Ratko Mladic oversaw execution of over 8000 people in the early 90s in Bosnia and Herzegovina as part of ethnic cleansing of Bosnian Muslims and Bosnian Croats, which followed the break up of Yugoslavia

Image Courtesy:arabnews.com

A United Nations court called the International Criminal Tribunal for the former Yugoslavia has dismissed the final appeal filed by former Boanian Serb Commander Ratko Mladić, and he will spend the rest of his life in prison. The 78-year-old Mladić is nicknamed the “butcher of Bosnia” and had 10 convictions against him including extermination, forcible transfers, terror, hostage-taking and unlawful attacks on civilians.

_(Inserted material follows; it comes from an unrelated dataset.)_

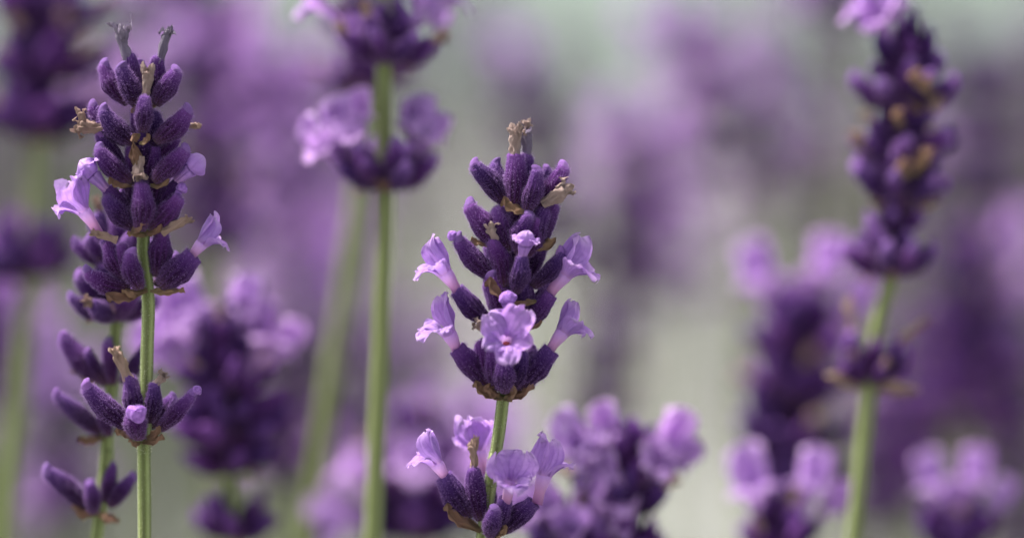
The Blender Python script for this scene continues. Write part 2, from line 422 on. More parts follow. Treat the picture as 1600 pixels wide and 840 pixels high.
# ---------------------------------------------------------------- plants
def world(px, py, zc, d):
    """a point of the plant whose axis stands d metres from the lens; zc = photograph pixels towards the lens"""
    k = d / D0
    return CAMP + FWD * (d - zc * S * k) + RT * ((px - 800) * S * k) + UP * ((420 - py) * S * k)
class Plant:
    def __init__(s, label, d, group='lavender flower spikes', name='lavender_spike'):
        s.d = d; s.k = d / D0; s.fat = 1.0
        s.root = bpy.data.objects.new(name, None); COL.objects.link(s.root); s.root.empty_display_size = .01
        s.root['label'] = label; s.root['category'] = 'lavender'; s.root['group'] = group
    def part(s, name, me, mtx, parent=None, label=None):
        o = bpy.data.objects.new(name, me); COL.objects.link(o)
        if parent is None:
            o.parent = s.root; o.matrix_local = Matrix.Translation(-s.root.location) @ mtx
        else:
            o.parent = parent
            if mtx is not None: o.matrix_local = mtx
        if label: o['label'] = label
        if name == 'fuzz': o['kind'] = 'stuff'
        return o
    def frame(s, a, b, up=None, roll=0):
        A = world(*a, s.d); B = world(*b, s.d); Z = (B - A); ln = Z.length; Z.normalize()
        if up is None: U = UP.copy()
        else: U = (RT * up[0] + UP * up[1] - FWD * up[2]).normalized()
        Y = U - Z * U.dot(Z)
        if Y.length < .12: Y = -FWD - Z * (-FWD).dot(Z)
        Y.normalize(); X = Y.cross(Z)
        m = Matrix((X, Y, Z)).transposed().to_4x4()
        if roll: m = m @ Matrix.Rotation(R(roll), 4, 'Z')
        return A, B, ln, m
    def stem(s, pts, rad, down=True, foot=None):
        """pts: photograph pixels from the top downwards; continues out of the frame to the ground"""
        W = [world(x, y, z, s.d) for x, y, z in pts]
        last = W[-1]; dirn = (W[-1] - W[-2]).normalized()
        if foot is None: foot = Vector((last.x * .9 + dirn.x * .12, last.y + .01 + .02 * (s.d - .3), 0))
        else: foot = Vector(foot)
        s.root.location = foot
        mid = last + dirn * (last.z * .35); W += [mid, mid.lerp(foot, .5) + Vector((.004, 0, 0)), foot]
        P = []
        Q = [W[0] * 2 - W[1]] + W + [W[-1] * 2 - W[-2]]
        for i in range(1, len(Q) - 2):
            p0, p1, p2, p3 = Q[i - 1:i + 3]; n = max(3, int((p2 - p1).length / (14 * S * s.k)))
            n = min(n, 40)
            for j in range(n):
                t = j / n; P.append(.5 * ((2 * p1) + (p2 - p0) * t + (2 * p0 - 5 * p1 + 4 * p2 - p3) * t * t + (3 * p1 - p0 - 3 * p2 + p3) * t ** 3))
        P.append(Q[-2])
        g = Geo(); nu = 32; NP = len(P) - 1
        def f(u, v):
            i = round(v * NP); p = P[i]; t = (P[min(NP, i + 1)] - P[max(0, i - 1)]).normalized()
            X = (RT - t * RT.dot(t)).normalized(); Y = t.cross(X); a = u * 2 * math.pi + R(25)
            # square stem with a groove down each face
            c4 = abs(math.cos(2 * (u * 2 * math.pi))); r = rad * S * s.k * (.86 + .15 * c4 ** 1.2 - .075 * math.cos(16 * math.pi * u)) * (.85 + .25 * v)
            r *= 1 + .06 * noise.noise(Vector((p.z * 190, s.k, 0)))
            p = p + RT * (.9 * S * s.k * noise.noise(Vector((p.z * 90, 3, s.k))))
            return p + X * math.cos(a) * r + Y * math.sin(a) * r - foot
        g.grid(f, nu, NP, True)
        o = bpy.data.objects.new('stem', g.mesh('stem', 'stem')); COL.objects.link(o); o.parent = s.root
        if down:
            vis = Geo(); cut = world(0, 900, 0, s.d).z - foot.z; vis.v = g.v; vis.uv = g.uv
            vis.f = [q for q in g.f if g.v[q[0]].z > cut]
            h = hairs_geo(vis, 3600, 3.2 * S, .16 * S, 5, -9, .3); ho = s.part('fuzz', h.mesh('fuzz', 'stem_down'), None, o)
        return o
    def bud(s, a, b, w=1.0, tip=True, up=None, roll=None, kind=None, fuzz=True):
        A, B, ln, m = s.frame(a, b, up, rng.uniform(-40, 40) if roll is None else roll); w *= s.fat * rng.uniform(.93, 1.1)
        key = kind or 'bud%d' % rng.randrange(8); me = CAL[key]
        # absolute size: radius keeps with length but is bounded
        sx = ln * w if ln > 60 * S * s.k else (ln * .5 + 30 * S * s.k) * w
        o = s.part('calyx', me[0], Matrix.Translation(A) @ m @ Matrix.Diagonal((sx, sx, ln, 1)))
        if fuzz: s.part('fuzz', me[1], None, o)
        if tip:
            s.part('bud_tip', me[2], None, o)
        return o
    def flower(s, a, b, kind, scale=1.0, calyx=None, up=None, w=1.0, label=None, roll=0):
        """a: a point back along the tube, b: throat; calyx: (base, mouth)"""
        if calyx: s.bud(*calyx, w=w * 1.08, tip=False, kind='open%d' % rng.randrange(3))
        A, B, ln, m = s.frame(a, b, up, roll); k = s.k * scale; tb, ps = COR[kind]
        o = s.part('corolla', tb, Matrix.Translation(B) @ m @ Matrix.Scale(k, 4), label=label)
        for p in ps: s.part('petal', p, None, o)
        return o
    def joined(s, a, b, kind, scale=1.0, up=None):
        A, B, ln, m = s.frame(a, b, up)
        return s.part('corolla', COR[kind + '_joined'], Matrix.Translation(B) @ m @ Matrix.Scale(s.k * scale, 4))
    def folded(s, a, b, i=0, scale=1.0, up=None, roll=0):
        A, B, ln, m = s.frame(a, b, up, roll)
        return s.part('opening_flower', FB[i], Matrix.Translation(B) @ m @ Matrix.Scale(s.k * scale, 4))
    def dry(s, a, b, kind='tan', w=1.0, i=0, fuzz=True, roll=0, label=None):
        w *= 1.05
        A, B, ln, m = s.frame(a, b, None, roll); me = DRY[kind][i % len(DRY[kind])]; sx = ln * w
        o = s.part('withered_flower', me[0], Matrix.Translation(A) @ m @ Matrix.Diagonal((sx, sx, ln, 1)), label=label)
        if fuzz and kind in ('grey', 'beige'): s.part('fuzz', me[1], None, o)
        return o
    def bract(s, a, b, i=0, w=1.0, up=(0, -.5, 1), pale=False, roll=0):
        w = .42 + w * .7
        A, B, ln, m = s.frame(a, b, up, roll); sx = ln * w; me = (BRP if pale else BR)[i % (2 if pale else 3)]
        return s.part('bract', me, Matrix.Translation(A) @ m @ Matrix.Diagonal((sx, sx, ln, 1)))
    # --- out of focus whorl
    def whorl(s, cx, cy, Lc, n, seed, e0=32, e1=70, w=1.0, fl=0.0, dr=.1, br=True, flk=('side_a', 'side_b', 'wide'), fs=1.0, lean=0, fine=False, back=True):
        r = random.Random(seed); rows = ((e0, n), ((e0 + e1) / 2 + 4, max(3, n - 3)), (e1 + 4, max(3, n - 4)))
        for row, (el, nn) in enumerate(rows):
            for i in range(nn):
                a = (i + .5 * row + r.uniform(-.2, .2)) / nn * 2 * math.pi + seed; e = R(el + r.uniform(-7, 7)); l = Lc * r.uniform(.85, 1.1)
                ca, sa, ce, se = math.cos(a), math.sin(a), math.cos(e), math.sin(e)
                b0 = (cx + 7 * ca, cy - 6 * row, 7 * sa); b1 = (cx + (9 + l * ce) * ca + lean * l * se, cy - 6 * row - l * se, (7 + l * ce) * sa)
                q = r.random()
                A, B, ln, m = s.frame(b0, b1, None, r.uniform(-30, 30))
                if fine: s.bud(b0, b1, w=w, tip=q > fl + dr)
                else: s.part('calyx', CALC[r.randrange(3)], Matrix.Translation(A) @ m @ Matrix.Diagonal((ln * w * 1.05, ln * w * 1.05, ln, 1)))
                ext = lambda t: tuple(b0[c] + (b1[c] - b0[c]) * t for c in range(3))
                if q < fl and row < 2: s.joined(b0, ext(1.28), flk[r.randrange(len(flk))], fs * Lc / 80 * r.uniform(.9, 1.15))
                elif fl <= q < fl + dr: s.dry(ext(.85), ext(1.3), 'tan', .8, r.randrange(2), fuzz=False)
        if br:
            for i in range(4):
                a = i / 4 * 2 * math.pi + seed * .7
                s.bract((cx, cy + 2, 0), (cx + Lc * .55 * math.cos(a), cy - Lc * .12, Lc * .55 * math.sin(a)), i, 1.2, up=(0, -1, .1))

# ================================================================ centre spike, in focus
c = Plant('tallest sharp lavender spike at the centre, five open lilac flowers and a withered beige tip', D0)
c.fat = 1.05
c.stem([(796, 540, -6), (788, 600, -4), (779, 680, -3), (766, 760, -2), (752, 850, 0)], 11)
# crown
c.bud((802, 330, 6), (806, 240, 6), w=.92, tip=False, kind='open0')
c.dry((806, 254, 6), (807, 196, 8), 'beige', .66, 0, label='beige withered corolla at the very top')
c.bud((812, 322, -14), (822, 238, -18), w=.9, tip=False)
c.dry((821, 252, -18), (820, 194, -16), 'grey', .68, 1)
c.dry((822, 214, -14), (825, 186, -14), 'beige', .9, 1)
c.bud((789, 318, 2), (738, 256, 12), w=1.02)
c.bud((795, 318, -16), (771, 252, -22), w=.95)
c.bud((822, 334, 16), (841, 264, 24), w=.95)
c.bud((838, 330, -8), (884, 258, -4), w=1.0)
c.bud((832, 330, -20), (858, 262, -30), w=.9)
c.dry((846, 318, 14), (892, 290, 20), 'beige', .80, 1, label='beige withered flower on the right of the crown')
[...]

The International Criminal Tribunal for the former Yugoslavia is a first such tribunal since Nuremberg.

Mladić will now join his one-time political master, the former Bosnian Serb president Radovan Karadžić, in serving a life sentence as a key architect of the ethnic cleansing and civil war that followed the break-up of Yugoslavia in the early 1990s, reported The Guardian.

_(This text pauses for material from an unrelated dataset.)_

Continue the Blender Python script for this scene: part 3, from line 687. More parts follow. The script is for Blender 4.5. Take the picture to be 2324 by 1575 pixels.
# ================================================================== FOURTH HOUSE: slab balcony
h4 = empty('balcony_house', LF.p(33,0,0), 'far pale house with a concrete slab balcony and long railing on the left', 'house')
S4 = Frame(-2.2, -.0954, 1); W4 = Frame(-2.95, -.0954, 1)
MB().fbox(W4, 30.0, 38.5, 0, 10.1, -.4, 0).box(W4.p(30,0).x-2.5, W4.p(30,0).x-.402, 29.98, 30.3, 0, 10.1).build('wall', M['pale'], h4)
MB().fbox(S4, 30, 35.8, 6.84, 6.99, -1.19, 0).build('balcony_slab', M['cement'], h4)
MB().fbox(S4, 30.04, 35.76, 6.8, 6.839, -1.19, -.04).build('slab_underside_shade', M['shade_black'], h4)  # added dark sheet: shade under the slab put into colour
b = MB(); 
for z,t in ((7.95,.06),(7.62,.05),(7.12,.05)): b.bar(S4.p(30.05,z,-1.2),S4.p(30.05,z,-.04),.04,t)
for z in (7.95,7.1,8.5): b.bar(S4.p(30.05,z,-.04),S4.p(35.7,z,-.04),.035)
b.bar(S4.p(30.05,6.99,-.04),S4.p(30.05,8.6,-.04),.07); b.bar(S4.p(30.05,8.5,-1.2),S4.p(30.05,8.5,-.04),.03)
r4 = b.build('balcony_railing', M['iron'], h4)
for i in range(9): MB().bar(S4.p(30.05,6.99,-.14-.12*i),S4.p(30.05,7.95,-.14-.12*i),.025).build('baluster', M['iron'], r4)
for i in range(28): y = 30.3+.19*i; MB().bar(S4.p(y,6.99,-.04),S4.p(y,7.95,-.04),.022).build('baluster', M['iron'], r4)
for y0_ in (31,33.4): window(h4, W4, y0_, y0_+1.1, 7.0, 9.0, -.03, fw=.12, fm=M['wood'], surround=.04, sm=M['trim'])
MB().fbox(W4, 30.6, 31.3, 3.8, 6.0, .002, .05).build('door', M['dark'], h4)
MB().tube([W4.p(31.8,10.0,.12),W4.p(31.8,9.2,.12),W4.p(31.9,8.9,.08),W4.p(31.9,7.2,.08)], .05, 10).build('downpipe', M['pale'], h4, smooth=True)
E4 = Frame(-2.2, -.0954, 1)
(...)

The judgement stated that Mladić played an instrumental role in the attempts to permanently remove Bosnian Muslims and Bosnian Croats from Bosnia and Herzegovina between May 1992 and November 1995 by spreading terror among the civilian population through sniping and shelling. He was also part of a criminal enterprise that sought to eliminate Bosnian Muslims in Srebrenica and was responsible for deaths of 8,000 men and boys who were slaughtered in mass executions. He also gave orders to take UN personnel as hostages and to be put in strategic military locations to prevent NATO from launching airstrikes.

Serge Brammertz, the former chief prosecutor at The Hague war crimes tribunal, who oversaw the capture of Mladić told The Guardian  that Mladic’s name should be consigned to the list of history’s most depraved and barbarous figures.

However, The Guardian’s report paints a bleak picture of present day Bosnia where nationalism is rampant and denial of all these crimes against humanity is the norm amongst Bosnian Serbs who view Mladic as a hero.

The report also recounted the harrowing and heart wrenching accounts by one of the several survivors Munira Subašić, a Bosnian Muslim. In July 1995, her 17-year-old son was pulled away from her and put on a bus and later some of his remains were found, while her husband’s remains were found in a morgue where it had remained unidentified for 8 years.